→ What is needed: Will you return, word for word, only the lines from the top of the data below down to and including the one with "6).build('leg', M['steel'], o)"?

++++ Given data ++++

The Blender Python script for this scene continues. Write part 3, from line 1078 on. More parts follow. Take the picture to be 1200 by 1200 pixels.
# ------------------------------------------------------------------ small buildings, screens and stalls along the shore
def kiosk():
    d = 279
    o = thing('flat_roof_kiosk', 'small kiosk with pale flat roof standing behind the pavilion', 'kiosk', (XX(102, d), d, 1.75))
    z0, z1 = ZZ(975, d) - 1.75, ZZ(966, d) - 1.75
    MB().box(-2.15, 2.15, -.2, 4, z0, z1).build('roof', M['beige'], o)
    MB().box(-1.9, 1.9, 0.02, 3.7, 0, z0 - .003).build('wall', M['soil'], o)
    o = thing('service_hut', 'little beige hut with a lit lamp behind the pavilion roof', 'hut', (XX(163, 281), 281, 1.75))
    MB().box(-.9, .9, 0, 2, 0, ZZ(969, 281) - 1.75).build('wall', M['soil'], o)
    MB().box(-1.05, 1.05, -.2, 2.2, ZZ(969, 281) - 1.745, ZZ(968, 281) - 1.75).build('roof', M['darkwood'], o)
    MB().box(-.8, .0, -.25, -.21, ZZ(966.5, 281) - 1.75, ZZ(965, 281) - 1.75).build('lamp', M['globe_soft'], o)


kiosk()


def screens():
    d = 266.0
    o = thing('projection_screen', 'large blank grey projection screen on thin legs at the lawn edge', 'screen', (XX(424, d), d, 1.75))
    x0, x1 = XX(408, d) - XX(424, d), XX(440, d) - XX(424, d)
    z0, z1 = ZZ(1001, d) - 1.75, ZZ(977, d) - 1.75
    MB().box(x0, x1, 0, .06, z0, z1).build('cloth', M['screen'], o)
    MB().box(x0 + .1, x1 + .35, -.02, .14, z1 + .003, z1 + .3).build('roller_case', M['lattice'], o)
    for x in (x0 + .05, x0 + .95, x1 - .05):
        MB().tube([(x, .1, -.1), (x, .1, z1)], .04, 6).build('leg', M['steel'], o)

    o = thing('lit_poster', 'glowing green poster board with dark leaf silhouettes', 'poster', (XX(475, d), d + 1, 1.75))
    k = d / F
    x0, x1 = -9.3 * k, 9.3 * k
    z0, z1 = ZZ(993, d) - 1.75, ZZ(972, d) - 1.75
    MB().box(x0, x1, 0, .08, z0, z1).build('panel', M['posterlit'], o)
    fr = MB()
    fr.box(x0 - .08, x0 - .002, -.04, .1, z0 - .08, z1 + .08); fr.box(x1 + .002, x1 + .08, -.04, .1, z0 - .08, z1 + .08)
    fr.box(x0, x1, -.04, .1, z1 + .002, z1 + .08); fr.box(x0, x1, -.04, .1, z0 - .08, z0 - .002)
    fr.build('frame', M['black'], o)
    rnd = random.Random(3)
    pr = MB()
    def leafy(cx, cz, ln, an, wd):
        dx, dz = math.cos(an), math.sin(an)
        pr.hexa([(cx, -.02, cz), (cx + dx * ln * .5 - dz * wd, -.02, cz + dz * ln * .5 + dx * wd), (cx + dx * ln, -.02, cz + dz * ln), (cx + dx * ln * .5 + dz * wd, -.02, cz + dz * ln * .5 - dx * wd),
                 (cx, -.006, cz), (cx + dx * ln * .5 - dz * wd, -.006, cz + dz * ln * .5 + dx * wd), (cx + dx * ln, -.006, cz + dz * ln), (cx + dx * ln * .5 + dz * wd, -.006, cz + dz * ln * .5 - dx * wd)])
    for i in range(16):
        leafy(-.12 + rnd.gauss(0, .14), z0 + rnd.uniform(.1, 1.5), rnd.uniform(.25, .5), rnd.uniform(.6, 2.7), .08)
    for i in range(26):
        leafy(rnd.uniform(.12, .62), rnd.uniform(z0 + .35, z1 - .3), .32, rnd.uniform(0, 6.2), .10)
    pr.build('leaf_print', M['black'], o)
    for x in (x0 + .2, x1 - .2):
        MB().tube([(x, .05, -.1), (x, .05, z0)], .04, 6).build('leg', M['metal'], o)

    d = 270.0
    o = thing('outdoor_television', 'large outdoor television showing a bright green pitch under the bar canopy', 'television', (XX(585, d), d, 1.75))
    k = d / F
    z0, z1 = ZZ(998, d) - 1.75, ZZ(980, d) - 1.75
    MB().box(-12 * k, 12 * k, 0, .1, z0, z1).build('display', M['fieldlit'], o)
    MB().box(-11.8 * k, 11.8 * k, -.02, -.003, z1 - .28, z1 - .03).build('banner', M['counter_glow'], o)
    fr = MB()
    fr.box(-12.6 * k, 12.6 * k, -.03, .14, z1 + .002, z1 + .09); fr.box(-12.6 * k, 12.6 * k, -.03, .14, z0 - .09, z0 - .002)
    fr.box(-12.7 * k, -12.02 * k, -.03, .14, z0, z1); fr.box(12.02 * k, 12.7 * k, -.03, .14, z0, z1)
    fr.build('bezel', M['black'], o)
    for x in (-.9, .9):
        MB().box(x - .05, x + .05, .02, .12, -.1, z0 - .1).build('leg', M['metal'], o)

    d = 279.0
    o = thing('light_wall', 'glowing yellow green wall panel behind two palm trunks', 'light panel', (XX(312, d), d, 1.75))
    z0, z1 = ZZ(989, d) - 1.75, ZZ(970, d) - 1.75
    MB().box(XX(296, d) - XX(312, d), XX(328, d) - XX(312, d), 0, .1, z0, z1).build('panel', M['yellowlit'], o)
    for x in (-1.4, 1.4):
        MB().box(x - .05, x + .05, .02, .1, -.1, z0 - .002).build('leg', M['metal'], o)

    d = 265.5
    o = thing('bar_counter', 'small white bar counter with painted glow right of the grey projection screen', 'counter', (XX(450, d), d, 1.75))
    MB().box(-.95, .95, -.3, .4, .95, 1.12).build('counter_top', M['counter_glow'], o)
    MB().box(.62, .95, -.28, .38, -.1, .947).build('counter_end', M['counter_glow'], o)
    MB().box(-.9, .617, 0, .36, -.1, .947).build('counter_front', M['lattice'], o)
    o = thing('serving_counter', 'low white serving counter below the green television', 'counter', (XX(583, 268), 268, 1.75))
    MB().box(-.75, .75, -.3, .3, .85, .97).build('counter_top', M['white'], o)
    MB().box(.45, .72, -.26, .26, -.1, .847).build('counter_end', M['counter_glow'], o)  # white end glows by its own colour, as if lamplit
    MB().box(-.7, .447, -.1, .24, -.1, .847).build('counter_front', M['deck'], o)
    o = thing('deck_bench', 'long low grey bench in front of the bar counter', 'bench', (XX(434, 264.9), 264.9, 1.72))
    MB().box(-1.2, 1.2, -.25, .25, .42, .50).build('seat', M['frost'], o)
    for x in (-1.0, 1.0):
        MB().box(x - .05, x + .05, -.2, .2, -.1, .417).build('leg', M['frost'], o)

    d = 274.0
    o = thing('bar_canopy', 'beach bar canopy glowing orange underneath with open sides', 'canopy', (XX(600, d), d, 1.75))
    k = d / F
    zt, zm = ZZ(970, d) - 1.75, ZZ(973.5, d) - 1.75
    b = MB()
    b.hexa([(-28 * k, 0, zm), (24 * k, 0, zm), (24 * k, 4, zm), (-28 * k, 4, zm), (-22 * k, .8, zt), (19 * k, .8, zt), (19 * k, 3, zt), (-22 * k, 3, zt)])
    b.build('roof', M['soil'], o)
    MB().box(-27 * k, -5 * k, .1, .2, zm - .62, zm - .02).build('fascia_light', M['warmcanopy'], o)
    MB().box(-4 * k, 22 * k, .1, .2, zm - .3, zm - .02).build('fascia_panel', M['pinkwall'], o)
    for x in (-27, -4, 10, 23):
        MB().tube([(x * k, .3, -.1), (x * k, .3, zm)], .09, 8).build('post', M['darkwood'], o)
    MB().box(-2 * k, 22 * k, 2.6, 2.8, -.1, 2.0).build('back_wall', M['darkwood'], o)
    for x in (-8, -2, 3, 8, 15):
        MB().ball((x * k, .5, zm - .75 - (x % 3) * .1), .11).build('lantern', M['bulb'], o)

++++

→ Response to this task:
The Blender Python script for this scene continues. Write part 3, from line 1078 on. More parts follow. Take the picture to be 1200 by 1200 pixels.
# ------------------------------------------------------------------ small buildings, screens and stalls along the shore
def kiosk():
    d = 279
    o = thing('flat_roof_kiosk', 'small kiosk with pale flat roof standing behind the pavilion', 'kiosk', (XX(102, d), d, 1.75))
    z0, z1 = ZZ(975, d) - 1.75, ZZ(966, d) - 1.75
    MB().box(-2.15, 2.15, -.2, 4, z0, z1).build('roof', M['beige'], o)
    MB().box(-1.9, 1.9, 0.02, 3.7, 0, z0 - .003).build('wall', M['soil'], o)
    o = thing('service_hut', 'little beige hut with a lit lamp behind the pavilion roof', 'hut', (XX(163, 281), 281, 1.75))
    MB().box(-.9, .9, 0, 2, 0, ZZ(969, 281) - 1.75).build('wall', M['soil'], o)
    MB().box(-1.05, 1.05, -.2, 2.2, ZZ(969, 281) - 1.745, ZZ(968, 281) - 1.75).build('roof', M['darkwood'], o)
    MB().box(-.8, .0, -.25, -.21, ZZ(966.5, 281) - 1.75, ZZ(965, 281) - 1.75).build('lamp', M['globe_soft'], o)


kiosk()


def screens():
    d = 266.0
    o = thing('projection_screen', 'large blank grey projection screen on thin legs at the lawn edge', 'screen', (XX(424, d), d, 1.75))
    x0, x1 = XX(408, d) - XX(424, d), XX(440, d) - XX(424, d)
    z0, z1 = ZZ(1001, d) - 1.75, ZZ(977, d) - 1.75
    MB().box(x0, x1, 0, .06, z0, z1).build('cloth', M['screen'], o)
    MB().box(x0 + .1, x1 + .35, -.02, .14, z1 + .003, z1 + .3).build('roller_case', M['lattice'], o)
    for x in (x0 + .05, x0 + .95, x1 - .05):
        MB().tube([(x, .1, -.1), (x, .1, z1)], .04, 6).build('leg', M['steel'], o)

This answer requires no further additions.